6. Climate Action and Clean
Energy: A Cautious Approach
- The
Budget introduced measures to:
- Promote
supply-chain resilience for lithium-ion battery
recycling.
- Provide
duty exemptions on critical minerals.
- Support
domestic solar photovoltaic and battery manufacturing.
Challenges in Achieving a Green
Economy
- These
are incremental steps, but without:
- Investment
in grid modernization.
- Better
energy storage solutions.
- Stronger
industrial decarbonization efforts.
- The
transition to a low-carbon economy will remain fragmented.

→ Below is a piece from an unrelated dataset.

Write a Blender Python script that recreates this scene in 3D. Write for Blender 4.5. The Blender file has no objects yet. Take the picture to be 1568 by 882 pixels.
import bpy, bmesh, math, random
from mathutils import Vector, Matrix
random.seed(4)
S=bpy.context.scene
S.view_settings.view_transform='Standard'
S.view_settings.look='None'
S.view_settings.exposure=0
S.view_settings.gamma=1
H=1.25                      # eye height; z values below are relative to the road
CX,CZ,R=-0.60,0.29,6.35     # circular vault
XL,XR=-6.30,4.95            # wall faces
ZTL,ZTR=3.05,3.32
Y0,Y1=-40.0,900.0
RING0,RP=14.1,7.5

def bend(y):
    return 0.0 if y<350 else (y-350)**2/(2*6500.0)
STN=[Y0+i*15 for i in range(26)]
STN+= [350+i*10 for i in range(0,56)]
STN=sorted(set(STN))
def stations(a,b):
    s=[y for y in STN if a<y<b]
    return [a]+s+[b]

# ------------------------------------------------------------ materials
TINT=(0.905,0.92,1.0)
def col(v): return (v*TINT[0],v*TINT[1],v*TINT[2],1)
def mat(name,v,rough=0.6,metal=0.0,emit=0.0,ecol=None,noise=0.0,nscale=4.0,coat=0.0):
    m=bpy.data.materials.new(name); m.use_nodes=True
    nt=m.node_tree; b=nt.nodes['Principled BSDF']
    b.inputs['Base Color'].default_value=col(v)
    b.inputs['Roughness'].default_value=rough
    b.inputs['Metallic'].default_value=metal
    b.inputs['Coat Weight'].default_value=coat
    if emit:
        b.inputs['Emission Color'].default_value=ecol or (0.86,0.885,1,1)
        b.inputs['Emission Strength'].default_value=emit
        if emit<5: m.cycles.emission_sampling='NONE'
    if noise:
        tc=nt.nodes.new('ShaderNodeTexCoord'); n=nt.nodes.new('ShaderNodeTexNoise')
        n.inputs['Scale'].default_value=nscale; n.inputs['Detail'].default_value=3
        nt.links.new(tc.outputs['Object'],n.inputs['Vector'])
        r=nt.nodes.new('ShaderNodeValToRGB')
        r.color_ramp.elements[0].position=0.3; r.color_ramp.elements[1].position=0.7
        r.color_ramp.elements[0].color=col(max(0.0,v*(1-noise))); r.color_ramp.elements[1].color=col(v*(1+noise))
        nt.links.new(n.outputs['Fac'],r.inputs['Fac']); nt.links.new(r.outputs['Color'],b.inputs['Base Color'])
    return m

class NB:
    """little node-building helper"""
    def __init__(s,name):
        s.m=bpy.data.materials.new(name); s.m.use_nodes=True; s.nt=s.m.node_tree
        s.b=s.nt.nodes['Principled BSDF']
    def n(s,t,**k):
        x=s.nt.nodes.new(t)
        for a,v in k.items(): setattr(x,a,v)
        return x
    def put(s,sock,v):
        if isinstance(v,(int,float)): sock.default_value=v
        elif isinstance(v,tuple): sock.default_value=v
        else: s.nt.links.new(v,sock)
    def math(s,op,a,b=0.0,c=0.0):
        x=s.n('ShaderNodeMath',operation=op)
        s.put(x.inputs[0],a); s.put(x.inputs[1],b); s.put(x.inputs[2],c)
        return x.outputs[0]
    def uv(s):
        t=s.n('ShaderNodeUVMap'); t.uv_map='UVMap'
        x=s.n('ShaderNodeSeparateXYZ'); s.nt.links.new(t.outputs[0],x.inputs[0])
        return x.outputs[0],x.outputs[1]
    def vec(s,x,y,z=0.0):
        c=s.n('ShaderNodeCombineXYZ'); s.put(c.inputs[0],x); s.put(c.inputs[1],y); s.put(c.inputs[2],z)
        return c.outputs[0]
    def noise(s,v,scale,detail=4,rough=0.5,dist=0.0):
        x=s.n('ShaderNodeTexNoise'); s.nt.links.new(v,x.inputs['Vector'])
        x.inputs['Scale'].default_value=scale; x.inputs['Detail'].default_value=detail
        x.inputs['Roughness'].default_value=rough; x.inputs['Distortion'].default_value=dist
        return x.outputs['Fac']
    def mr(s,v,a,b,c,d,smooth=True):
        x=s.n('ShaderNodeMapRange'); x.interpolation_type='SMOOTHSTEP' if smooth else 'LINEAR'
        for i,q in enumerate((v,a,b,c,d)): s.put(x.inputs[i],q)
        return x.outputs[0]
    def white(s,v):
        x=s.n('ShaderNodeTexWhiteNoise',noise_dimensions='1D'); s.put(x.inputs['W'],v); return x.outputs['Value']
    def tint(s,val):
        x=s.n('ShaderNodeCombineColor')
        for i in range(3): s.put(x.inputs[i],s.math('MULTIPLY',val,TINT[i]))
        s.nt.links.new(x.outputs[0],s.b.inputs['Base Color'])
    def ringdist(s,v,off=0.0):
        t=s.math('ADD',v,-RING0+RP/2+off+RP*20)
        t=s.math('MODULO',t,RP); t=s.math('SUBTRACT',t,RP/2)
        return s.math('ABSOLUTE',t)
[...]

Key Takeaways: Strengths and
Weaknesses of the Budget
✅ Strengths
- Tax
relief for middle-class consumers
could boost short-term consumption-driven growth.
- Credit
enhancements for MSMEs aim to strengthen small
businesses.
- Targeted
agricultural credit and productivity measures
signal a shift from blanket subsidies.
- Push
for clean-tech manufacturing shows commitment to
energy security.
❌ Weaknesses
- Revenue
projections are overly optimistic,
raising concerns about fiscal sustainability.
- Tax
cuts reduce fiscal space, which could impact social
welfare and infrastructure spending.
- Manufacturing
incentives lack focus on R&D and innovation,
which is critical for long-term global competitiveness.
- Agricultural
measures do not adequately address price volatility and exports.
- Climate
strategy lacks comprehensive policies on grid
modernization and industrial decarbonization.
Conclusion
While the Union Budget 2025-26 attempts to balance
fiscal consolidation, tax relief, and sectoral growth, execution
challenges remain. Many initiatives in manufacturing, agriculture, and
climate action lack a holistic strategy. The success of the budget will
depend on implementation efficiency, adaptability to economic uncertainties,
and long-term structural reforms.
The government’s willingness to adjust policies,
based on real-time economic challenges, will determine whether the Viksit
Bharat roadmap translates into tangible growth.